My colleagues often mock me for my faith in human sciences, “Studying cultures and people in the age of algorithms, you just need data and machine learning model” they said. I’ve been an engineer by profession for a decade, but to develop new perspectives on the characteristics of our product, I interpret data points and anthropological input across information systems.

I try not to see people as numbers, but as individuals. Choosing a group and then understanding them should be the goal. All great companies are based on an insight into how to serve a group of people in a meaningful way. Looking at and listening to people is better than asking them.

My job is to listen, not just to people but also to the world they make for themselves, their tone, intentions, and moments of silence. Listening requires more than just registering sounds. It means decoding them, from the most distinct, to the quiet and the obscure. I stay in the unfamiliar for as long as something is meaningful. I’ve found that when exploring the unknown, learning to decode its sounds pays off.
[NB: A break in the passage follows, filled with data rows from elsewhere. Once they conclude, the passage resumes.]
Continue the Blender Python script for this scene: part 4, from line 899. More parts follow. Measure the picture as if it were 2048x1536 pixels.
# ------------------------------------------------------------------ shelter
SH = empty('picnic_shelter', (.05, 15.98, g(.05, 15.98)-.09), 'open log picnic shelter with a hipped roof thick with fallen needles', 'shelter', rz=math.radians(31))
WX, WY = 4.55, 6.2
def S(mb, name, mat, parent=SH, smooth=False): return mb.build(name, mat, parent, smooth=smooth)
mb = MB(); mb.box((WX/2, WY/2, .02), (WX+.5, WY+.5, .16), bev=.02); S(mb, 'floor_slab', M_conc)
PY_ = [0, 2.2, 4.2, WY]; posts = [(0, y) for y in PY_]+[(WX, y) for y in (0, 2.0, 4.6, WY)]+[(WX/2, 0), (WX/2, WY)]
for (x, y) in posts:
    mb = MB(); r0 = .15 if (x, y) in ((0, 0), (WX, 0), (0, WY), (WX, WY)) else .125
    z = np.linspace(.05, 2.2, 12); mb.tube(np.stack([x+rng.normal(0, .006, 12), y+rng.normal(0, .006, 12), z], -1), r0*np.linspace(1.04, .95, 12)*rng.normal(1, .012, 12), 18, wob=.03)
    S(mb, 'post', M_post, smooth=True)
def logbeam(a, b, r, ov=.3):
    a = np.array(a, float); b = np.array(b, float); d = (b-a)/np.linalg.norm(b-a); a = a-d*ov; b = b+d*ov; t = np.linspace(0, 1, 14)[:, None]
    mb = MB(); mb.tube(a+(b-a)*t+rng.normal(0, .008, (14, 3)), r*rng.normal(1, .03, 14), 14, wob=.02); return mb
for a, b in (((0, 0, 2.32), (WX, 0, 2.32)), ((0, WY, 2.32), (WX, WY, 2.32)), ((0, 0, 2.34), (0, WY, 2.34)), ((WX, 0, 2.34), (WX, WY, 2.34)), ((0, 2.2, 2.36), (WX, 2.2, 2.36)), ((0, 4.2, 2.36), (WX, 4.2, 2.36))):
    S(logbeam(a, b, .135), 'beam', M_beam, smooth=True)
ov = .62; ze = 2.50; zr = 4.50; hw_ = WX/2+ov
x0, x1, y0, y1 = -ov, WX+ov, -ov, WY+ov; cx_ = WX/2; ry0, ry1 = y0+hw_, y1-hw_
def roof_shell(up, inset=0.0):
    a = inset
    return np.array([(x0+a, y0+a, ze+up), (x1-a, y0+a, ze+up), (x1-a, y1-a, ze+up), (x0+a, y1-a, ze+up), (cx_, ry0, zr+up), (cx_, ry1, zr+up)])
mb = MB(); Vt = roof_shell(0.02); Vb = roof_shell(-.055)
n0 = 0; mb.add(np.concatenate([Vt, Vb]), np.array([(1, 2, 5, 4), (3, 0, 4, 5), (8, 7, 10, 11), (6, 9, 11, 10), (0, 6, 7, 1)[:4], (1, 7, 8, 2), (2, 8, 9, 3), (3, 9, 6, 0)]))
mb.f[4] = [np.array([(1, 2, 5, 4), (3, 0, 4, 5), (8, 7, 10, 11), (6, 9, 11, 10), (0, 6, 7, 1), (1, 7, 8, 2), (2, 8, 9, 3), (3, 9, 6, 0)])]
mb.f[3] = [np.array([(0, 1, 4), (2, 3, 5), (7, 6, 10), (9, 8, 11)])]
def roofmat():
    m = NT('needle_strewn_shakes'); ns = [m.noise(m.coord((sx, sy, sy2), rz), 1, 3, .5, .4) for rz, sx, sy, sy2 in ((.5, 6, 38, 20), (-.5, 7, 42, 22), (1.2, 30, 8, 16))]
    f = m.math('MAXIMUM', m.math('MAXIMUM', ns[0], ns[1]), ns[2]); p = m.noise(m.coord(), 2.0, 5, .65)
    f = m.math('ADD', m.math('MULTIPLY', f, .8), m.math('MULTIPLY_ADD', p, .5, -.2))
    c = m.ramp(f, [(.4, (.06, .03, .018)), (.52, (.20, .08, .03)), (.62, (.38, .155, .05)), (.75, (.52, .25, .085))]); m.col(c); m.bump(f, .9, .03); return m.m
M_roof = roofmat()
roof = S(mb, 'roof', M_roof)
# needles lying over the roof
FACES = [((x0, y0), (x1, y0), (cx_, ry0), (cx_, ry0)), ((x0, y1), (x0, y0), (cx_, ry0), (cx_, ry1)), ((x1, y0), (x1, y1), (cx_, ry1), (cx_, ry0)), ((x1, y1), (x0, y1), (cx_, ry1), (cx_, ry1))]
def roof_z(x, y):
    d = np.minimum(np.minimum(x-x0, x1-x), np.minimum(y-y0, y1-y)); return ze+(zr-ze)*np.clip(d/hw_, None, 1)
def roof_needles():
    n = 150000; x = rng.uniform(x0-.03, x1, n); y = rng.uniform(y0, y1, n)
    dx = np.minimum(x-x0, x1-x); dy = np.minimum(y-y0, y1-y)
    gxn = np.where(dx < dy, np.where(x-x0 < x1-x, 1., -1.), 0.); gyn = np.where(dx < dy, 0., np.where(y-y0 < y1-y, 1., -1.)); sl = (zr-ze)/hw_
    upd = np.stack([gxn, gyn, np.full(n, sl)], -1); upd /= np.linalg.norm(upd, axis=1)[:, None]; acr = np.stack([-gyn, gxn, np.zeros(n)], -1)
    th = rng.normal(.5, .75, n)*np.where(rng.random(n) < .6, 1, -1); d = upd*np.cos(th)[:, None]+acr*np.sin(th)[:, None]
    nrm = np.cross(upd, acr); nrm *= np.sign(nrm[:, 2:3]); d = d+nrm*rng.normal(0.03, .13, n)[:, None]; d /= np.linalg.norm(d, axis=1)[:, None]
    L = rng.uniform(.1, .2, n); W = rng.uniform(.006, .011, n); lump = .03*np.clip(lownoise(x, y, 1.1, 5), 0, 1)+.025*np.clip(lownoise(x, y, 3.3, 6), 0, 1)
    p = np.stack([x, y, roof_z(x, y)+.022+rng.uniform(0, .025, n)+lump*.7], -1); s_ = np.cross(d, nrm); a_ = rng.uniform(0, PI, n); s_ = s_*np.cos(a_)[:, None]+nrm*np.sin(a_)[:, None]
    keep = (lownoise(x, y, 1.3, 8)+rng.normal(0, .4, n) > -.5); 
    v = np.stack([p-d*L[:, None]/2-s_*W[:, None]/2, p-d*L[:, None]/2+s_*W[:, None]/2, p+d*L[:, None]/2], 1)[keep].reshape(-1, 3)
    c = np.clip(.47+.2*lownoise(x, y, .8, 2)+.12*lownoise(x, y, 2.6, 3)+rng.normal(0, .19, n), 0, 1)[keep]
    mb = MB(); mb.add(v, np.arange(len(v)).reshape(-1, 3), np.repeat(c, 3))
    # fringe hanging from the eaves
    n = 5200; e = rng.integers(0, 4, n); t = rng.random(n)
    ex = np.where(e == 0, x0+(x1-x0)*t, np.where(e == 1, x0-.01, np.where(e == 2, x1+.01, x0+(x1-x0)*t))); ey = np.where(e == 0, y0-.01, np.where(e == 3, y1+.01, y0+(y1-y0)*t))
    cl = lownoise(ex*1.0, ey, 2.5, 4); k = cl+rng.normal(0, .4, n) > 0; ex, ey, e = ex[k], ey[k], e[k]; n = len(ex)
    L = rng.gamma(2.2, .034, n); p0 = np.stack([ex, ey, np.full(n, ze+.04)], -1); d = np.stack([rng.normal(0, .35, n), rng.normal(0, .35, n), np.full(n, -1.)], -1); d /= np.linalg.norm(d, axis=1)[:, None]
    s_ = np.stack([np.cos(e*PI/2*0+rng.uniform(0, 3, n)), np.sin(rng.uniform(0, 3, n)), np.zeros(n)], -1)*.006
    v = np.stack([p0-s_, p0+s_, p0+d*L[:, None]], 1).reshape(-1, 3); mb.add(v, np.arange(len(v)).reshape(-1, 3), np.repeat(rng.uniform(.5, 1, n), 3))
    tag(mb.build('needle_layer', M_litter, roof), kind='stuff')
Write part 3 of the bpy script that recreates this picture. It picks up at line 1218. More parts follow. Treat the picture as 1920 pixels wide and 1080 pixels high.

Like learning a new language it involves building sensitivity towards the words, interactions, and the gestures which give rhythm to a culture. In my work listening is not passive. It takes risks to get real answers. The key for me is learning how to maintain an insider-outsider role - keeping up the rhythm of a conversion while at the same time being able to take a step back to interpret, probe, and hear what’s not being said.

The most exciting part of the work is its dynamic element. I’ve travelled around the world and seen my hypotheses turned on their heads. The critical factor - the linking piece often ends up being a surprise - is something I identify only when running back through the data and seeing it in the context of the whole. This whole is the entire experience of the culture, the people I’ve met, and the odd things that were mentioned in passing. Sometimes, one phrase can make everything else make sense.

Studying people is not a linear process. It is often blurry, ambiguous, and yields responses slowly. But I always leave the field feeling like I’ve seen something true. The reality of the place or a phenomenon dons on me later; not in a flash of insight but through the rigorous process of creating meaning.